Instructions to follow —
Write out the data below in full, unchanged, minus the images.

Supplied information —
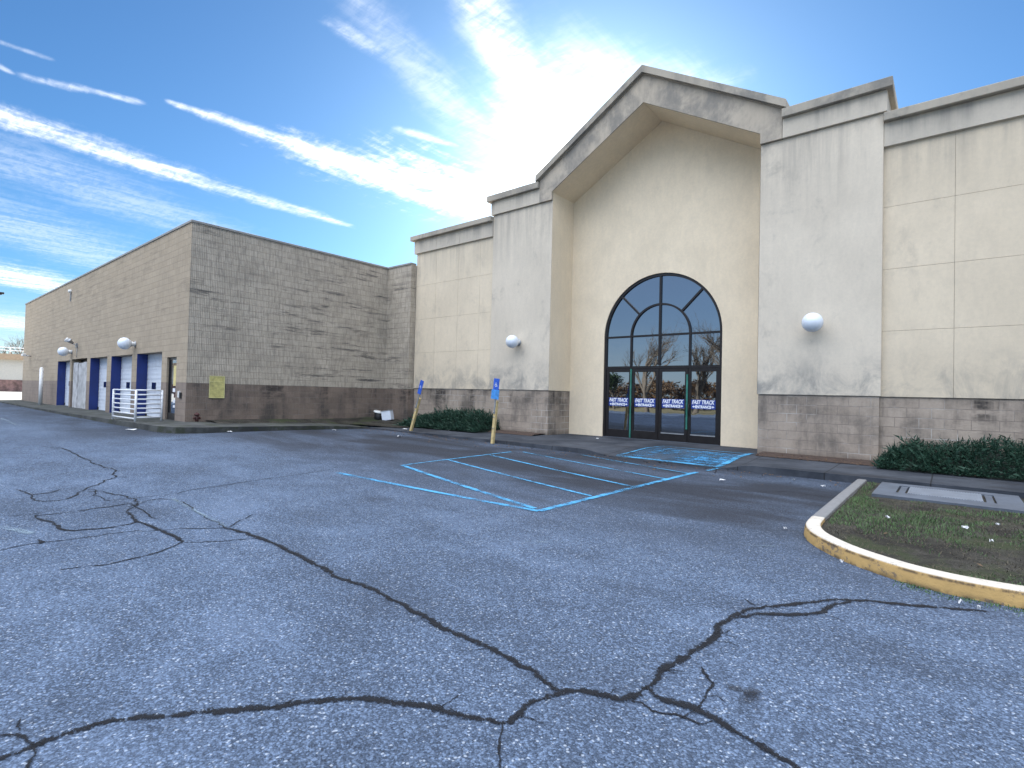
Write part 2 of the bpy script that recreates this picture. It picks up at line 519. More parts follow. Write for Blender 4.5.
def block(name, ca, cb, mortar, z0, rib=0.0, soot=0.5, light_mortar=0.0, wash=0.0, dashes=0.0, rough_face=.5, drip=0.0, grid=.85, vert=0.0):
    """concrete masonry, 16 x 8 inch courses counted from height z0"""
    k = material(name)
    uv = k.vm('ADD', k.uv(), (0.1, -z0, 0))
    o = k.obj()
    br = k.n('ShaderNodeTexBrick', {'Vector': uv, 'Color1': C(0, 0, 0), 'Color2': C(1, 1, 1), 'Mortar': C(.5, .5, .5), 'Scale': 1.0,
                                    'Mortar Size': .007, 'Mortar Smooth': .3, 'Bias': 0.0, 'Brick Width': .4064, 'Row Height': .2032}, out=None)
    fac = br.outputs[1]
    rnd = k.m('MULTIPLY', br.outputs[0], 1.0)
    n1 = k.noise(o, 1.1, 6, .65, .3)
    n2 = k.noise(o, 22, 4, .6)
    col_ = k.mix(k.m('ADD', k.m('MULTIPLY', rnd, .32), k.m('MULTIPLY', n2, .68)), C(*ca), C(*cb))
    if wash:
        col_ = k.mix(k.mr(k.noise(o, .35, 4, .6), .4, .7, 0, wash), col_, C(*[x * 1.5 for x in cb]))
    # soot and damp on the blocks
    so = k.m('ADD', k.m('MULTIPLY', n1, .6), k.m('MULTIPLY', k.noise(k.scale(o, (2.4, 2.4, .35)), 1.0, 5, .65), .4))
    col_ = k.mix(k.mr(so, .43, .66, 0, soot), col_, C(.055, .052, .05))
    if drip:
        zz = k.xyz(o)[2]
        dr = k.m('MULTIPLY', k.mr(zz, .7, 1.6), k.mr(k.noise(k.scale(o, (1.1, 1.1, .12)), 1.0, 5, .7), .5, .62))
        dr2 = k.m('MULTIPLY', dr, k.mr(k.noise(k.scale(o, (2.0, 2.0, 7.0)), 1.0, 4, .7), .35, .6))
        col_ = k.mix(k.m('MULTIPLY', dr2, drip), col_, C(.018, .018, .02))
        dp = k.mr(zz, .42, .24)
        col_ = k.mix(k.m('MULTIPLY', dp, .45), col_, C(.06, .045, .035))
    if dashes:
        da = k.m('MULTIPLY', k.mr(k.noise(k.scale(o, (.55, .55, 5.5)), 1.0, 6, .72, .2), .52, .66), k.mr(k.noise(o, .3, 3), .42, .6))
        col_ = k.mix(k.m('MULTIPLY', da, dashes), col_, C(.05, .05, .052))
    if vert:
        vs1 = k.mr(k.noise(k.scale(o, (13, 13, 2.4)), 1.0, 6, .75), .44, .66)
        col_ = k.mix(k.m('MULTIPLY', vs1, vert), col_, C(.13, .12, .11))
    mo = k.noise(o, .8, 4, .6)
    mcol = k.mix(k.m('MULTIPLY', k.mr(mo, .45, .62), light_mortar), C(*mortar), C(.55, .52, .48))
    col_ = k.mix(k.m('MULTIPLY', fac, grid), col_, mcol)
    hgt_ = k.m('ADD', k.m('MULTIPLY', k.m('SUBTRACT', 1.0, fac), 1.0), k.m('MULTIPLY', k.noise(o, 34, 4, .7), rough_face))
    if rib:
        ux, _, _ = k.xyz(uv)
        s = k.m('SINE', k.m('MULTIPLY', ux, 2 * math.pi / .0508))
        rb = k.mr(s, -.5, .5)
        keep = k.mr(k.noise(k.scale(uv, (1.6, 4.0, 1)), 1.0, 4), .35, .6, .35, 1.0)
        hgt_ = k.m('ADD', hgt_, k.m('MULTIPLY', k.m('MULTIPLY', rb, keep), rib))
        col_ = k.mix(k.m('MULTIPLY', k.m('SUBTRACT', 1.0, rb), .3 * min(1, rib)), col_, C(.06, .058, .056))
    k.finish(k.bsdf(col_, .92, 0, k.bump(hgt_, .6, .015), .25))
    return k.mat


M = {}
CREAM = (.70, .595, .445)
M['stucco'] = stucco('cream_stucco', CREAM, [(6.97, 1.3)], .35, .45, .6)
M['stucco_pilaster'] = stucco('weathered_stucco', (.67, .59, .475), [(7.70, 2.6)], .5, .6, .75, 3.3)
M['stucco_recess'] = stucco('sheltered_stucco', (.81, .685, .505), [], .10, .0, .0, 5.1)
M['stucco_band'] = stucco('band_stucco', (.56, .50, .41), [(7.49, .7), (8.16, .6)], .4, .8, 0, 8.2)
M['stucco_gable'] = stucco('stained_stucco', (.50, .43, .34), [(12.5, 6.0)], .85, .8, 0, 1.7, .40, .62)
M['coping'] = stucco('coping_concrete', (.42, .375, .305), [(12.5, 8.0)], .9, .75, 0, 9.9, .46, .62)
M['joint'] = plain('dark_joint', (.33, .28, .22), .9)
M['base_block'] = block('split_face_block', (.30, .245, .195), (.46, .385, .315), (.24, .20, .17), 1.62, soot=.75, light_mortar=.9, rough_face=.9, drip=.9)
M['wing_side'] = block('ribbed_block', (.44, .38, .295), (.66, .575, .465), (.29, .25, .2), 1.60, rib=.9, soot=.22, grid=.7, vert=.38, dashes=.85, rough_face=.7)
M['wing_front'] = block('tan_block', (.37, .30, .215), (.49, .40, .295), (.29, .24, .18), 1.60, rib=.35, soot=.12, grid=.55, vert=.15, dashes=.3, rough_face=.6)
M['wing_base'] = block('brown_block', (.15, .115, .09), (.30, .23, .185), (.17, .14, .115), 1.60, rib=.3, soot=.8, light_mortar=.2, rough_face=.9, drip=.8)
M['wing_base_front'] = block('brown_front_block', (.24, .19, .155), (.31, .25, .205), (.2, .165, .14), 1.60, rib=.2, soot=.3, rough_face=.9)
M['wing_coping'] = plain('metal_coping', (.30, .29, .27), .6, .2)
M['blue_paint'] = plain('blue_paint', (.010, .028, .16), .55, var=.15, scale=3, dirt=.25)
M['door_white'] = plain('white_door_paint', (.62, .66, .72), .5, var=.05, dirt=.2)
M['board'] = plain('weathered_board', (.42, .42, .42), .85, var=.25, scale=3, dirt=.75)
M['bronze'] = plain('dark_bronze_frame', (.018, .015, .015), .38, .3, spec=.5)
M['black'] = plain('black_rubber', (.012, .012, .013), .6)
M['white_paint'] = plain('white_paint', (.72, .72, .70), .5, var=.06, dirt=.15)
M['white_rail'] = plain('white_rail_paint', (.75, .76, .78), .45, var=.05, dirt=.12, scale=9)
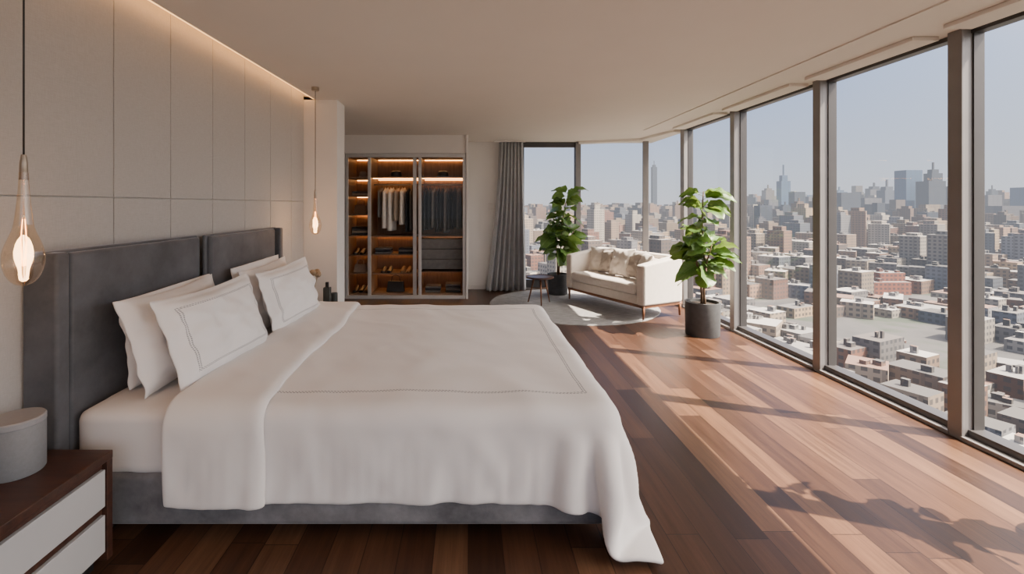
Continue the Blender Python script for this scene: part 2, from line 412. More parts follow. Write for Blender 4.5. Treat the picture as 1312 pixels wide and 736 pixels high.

Exercise response —
Write part 2 of the bpy script that recreates this picture. It picks up at line 519. More parts follow. Write for Blender 4.5.
def block(name, ca, cb, mortar, z0, rib=0.0, soot=0.5, light_mortar=0.0, wash=0.0, dashes=0.0, rough_face=.5, drip=0.0, grid=.85, vert=0.0):
    """concrete masonry, 16 x 8 inch courses counted from height z0"""
    k = material(name)
    uv = k.vm('ADD', k.uv(), (0.1, -z0, 0))
    o = k.obj()
    br = k.n('ShaderNodeTexBrick', {'Vector': uv, 'Color1': C(0, 0, 0), 'Color2': C(1, 1, 1), 'Mortar': C(.5, .5, .5), 'Scale': 1.0,
                                    'Mortar Size': .007, 'Mortar Smooth': .3, 'Bias': 0.0, 'Brick Width': .4064, 'Row Height': .2032}, out=None)
    fac = br.outputs[1]
    rnd = k.m('MULTIPLY', br.outputs[0], 1.0)
    n1 = k.noise(o, 1.1, 6, .65, .3)
    n2 = k.noise(o, 22, 4, .6)
    col_ = k.mix(k.m('ADD', k.m('MULTIPLY', rnd, .32), k.m('MULTIPLY', n2, .68)), C(*ca), C(*cb))
    if wash:
        col_ = k.mix(k.mr(k.noise(o, .35, 4, .6), .4, .7, 0, wash), col_, C(*[x * 1.5 for x in cb]))
    # soot and damp on the blocks
    so = k.m('ADD', k.m('MULTIPLY', n1, .6), k.m('MULTIPLY', k.noise(k.scale(o, (2.4, 2.4, .35)), 1.0, 5, .65), .4))
    col_ = k.mix(k.mr(so, .43, .66, 0, soot), col_, C(.055, .052, .05))
    if drip:
        zz = k.xyz(o)[2]
        dr = k.m('MULTIPLY', k.mr(zz, .7, 1.6), k.mr(k.noise(k.scale(o, (1.1, 1.1, .12)), 1.0, 5, .7), .5, .62))
        dr2 = k.m('MULTIPLY', dr, k.mr(k.noise(k.scale(o, (2.0, 2.0, 7.0)), 1.0, 4, .7), .35, .6))
        col_ = k.mix(k.m('MULTIPLY', dr2, drip), col_, C(.018, .018, .02))
        dp = k.mr(zz, .42, .24)
        col_ = k.mix(k.m('MULTIPLY', dp, .45), col_, C(.06, .045, .035))
    if dashes:
        da = k.m('MULTIPLY', k.mr(k.noise(k.scale(o, (.55, .55, 5.5)), 1.0, 6, .72, .2), .52, .66), k.mr(k.noise(o, .3, 3), .42, .6))
        col_ = k.mix(k.m('MULTIPLY', da, dashes), col_, C(.05, .05, .052))
    if vert:
        vs1 = k.mr(k.noise(k.scale(o, (13, 13, 2.4)), 1.0, 6, .75), .44, .66)
        col_ = k.mix(k.m('MULTIPLY', vs1, vert), col_, C(.13, .12, .11))
    mo = k.noise(o, .8, 4, .6)
    mcol = k.mix(k.m('MULTIPLY', k.mr(mo, .45, .62), light_mortar), C(*mortar), C(.55, .52, .48))
    col_ = k.mix(k.m('MULTIPLY', fac, grid), col_, mcol)
    hgt_ = k.m('ADD', k.m('MULTIPLY', k.m('SUBTRACT', 1.0, fac), 1.0), k.m('MULTIPLY', k.noise(o, 34, 4, .7), rough_face))
    if rib:
        ux, _, _ = k.xyz(uv)
        s = k.m('SINE', k.m('MULTIPLY', ux, 2 * math.pi / .0508))
        rb = k.mr(s, -.5, .5)
        keep = k.mr(k.noise(k.scale(uv, (1.6, 4.0, 1)), 1.0, 4), .35, .6, .35, 1.0)
        hgt_ = k.m('ADD', hgt_, k.m('MULTIPLY', k.m('MULTIPLY', rb, keep), rib))
        col_ = k.mix(k.m('MULTIPLY', k.m('SUBTRACT', 1.0, rb), .3 * min(1, rib)), col_, C(.06, .058, .056))
    k.finish(k.bsdf(col_, .92, 0, k.bump(hgt_, .6, .015), .25))
    return k.mat


M = {}
CREAM = (.70, .595, .445)
M['stucco'] = stucco('cream_stucco', CREAM, [(6.97, 1.3)], .35, .45, .6)
M['stucco_pilaster'] = stucco('weathered_stucco', (.67, .59, .475), [(7.70, 2.6)], .5, .6, .75, 3.3)
M['stucco_recess'] = stucco('sheltered_stucco', (.81, .685, .505), [], .10, .0, .0, 5.1)
M['stucco_band'] = stucco('band_stucco', (.56, .50, .41), [(7.49, .7), (8.16, .6)], .4, .8, 0, 8.2)
M['stucco_gable'] = stucco('stained_stucco', (.50, .43, .34), [(12.5, 6.0)], .85, .8, 0, 1.7, .40, .62)
M['coping'] = stucco('coping_concrete', (.42, .375, .305), [(12.5, 8.0)], .9, .75, 0, 9.9, .46, .62)
M['joint'] = plain('dark_joint', (.33, .28, .22), .9)
M['base_block'] = block('split_face_block', (.30, .245, .195), (.46, .385, .315), (.24, .20, .17), 1.62, soot=.75, light_mortar=.9, rough_face=.9, drip=.9)
M['wing_side'] = block('ribbed_block', (.44, .38, .295), (.66, .575, .465), (.29, .25, .2), 1.60, rib=.9, soot=.22, grid=.7, vert=.38, dashes=.85, rough_face=.7)
M['wing_front'] = block('tan_block', (.37, .30, .215), (.49, .40, .295), (.29, .24, .18), 1.60, rib=.35, soot=.12, grid=.55, vert=.15, dashes=.3, rough_face=.6)
M['wing_base'] = block('brown_block', (.15, .115, .09), (.30, .23, .185), (.17, .14, .115), 1.60, rib=.3, soot=.8, light_mortar=.2, rough_face=.9, drip=.8)
M['wing_base_front'] = block('brown_front_block', (.24, .19, .155), (.31, .25, .205), (.2, .165, .14), 1.60, rib=.2, soot=.3, rough_face=.9)
M['wing_coping'] = plain('metal_coping', (.30, .29, .27), .6, .2)
M['blue_paint'] = plain('blue_paint', (.010, .028, .16), .55, var=.15, scale=3, dirt=.25)
M['door_white'] = plain('white_door_paint', (.62, .66, .72), .5, var=.05, dirt=.2)
M['board'] = plain('weathered_board', (.42, .42, .42), .85, var=.25, scale=3, dirt=.75)
M['bronze'] = plain('dark_bronze_frame', (.018, .015, .015), .38, .3, spec=.5)
M['black'] = plain('black_rubber', (.012, .012, .013), .6)
M['white_paint'] = plain('white_paint', (.72, .72, .70), .5, var=.06, dirt=.15)
M['white_rail'] = plain('white_rail_paint', (.75, .76, .78), .45, var=.05, dirt=.12, scale=9)
Continue the Blender Python script for this scene: part 2, from line 412. More parts follow. Write for Blender 4.5. Treat the picture as 1312 pixels wide and 736 pixels high.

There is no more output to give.